# Directions for this task
Output, please, exactly those lines of the listing that come before the line with "COL = S.collection", along with that line itself.

# Information supplied
· · ·
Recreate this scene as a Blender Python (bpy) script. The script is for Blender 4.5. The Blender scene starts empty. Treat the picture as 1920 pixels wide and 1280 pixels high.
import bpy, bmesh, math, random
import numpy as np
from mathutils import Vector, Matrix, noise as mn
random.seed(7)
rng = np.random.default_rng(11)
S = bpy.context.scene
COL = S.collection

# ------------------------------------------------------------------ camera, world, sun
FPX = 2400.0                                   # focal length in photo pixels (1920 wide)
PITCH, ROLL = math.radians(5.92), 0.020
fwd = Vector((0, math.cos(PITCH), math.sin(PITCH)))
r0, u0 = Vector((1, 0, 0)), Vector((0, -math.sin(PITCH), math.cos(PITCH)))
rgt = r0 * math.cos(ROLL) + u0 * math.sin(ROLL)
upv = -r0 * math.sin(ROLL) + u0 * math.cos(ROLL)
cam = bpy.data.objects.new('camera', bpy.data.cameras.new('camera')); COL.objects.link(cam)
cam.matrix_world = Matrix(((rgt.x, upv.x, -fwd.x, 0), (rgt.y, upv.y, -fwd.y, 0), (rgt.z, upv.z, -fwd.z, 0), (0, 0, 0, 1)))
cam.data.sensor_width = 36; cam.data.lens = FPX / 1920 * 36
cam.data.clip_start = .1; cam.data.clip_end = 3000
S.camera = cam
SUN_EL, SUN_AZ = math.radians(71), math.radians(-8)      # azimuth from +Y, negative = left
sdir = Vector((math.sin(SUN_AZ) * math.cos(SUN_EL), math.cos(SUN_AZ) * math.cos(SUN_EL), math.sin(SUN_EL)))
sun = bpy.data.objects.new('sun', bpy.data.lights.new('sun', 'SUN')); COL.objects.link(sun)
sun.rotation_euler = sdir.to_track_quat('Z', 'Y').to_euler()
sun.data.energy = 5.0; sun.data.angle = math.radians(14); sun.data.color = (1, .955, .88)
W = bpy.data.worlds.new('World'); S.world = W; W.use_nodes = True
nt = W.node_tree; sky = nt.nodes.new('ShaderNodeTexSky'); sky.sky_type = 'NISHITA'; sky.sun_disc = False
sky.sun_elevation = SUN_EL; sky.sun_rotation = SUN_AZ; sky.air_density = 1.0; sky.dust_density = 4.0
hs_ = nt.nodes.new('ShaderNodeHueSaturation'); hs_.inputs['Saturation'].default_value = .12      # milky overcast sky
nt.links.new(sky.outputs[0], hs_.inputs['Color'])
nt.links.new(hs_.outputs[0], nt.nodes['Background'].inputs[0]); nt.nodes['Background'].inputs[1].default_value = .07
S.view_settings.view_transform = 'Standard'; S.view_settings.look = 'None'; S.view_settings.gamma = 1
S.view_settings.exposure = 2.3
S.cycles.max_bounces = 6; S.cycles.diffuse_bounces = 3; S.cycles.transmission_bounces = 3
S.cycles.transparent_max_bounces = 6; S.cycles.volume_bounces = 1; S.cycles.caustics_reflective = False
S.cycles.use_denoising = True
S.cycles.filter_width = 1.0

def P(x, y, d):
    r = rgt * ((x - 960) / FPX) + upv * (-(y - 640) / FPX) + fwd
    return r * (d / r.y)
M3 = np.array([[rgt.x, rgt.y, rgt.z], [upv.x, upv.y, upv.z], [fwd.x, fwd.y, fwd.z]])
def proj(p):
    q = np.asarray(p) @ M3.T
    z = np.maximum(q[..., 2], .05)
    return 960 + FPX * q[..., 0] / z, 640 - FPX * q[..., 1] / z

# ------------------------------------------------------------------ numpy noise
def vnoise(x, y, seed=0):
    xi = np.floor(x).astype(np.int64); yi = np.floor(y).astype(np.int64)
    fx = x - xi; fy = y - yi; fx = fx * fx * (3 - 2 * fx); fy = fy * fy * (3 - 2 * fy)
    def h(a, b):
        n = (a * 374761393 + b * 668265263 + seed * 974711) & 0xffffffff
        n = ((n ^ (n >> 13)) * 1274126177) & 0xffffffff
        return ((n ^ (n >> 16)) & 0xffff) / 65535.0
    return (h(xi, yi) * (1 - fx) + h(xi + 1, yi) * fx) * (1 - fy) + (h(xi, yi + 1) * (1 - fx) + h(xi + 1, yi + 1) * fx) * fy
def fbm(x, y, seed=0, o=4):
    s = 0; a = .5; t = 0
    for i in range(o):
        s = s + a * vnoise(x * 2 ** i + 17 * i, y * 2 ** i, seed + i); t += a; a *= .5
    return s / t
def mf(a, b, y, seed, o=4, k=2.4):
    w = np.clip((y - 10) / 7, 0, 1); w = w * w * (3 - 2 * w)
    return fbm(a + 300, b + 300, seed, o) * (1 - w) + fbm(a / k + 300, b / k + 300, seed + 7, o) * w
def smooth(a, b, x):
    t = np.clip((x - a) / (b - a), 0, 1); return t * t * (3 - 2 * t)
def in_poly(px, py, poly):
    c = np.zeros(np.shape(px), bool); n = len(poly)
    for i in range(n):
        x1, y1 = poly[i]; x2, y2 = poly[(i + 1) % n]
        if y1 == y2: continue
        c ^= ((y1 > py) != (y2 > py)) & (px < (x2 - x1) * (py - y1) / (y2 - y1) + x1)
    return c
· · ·
# Task response
Recreate this scene as a Blender Python (bpy) script. The script is for Blender 4.5. The Blender scene starts empty. Treat the picture as 1920 pixels wide and 1280 pixels high.
import bpy, bmesh, math, random
import numpy as np
from mathutils import Vector, Matrix, noise as mn
random.seed(7)
rng = np.random.default_rng(11)
S = bpy.context.scene
COL = S.collection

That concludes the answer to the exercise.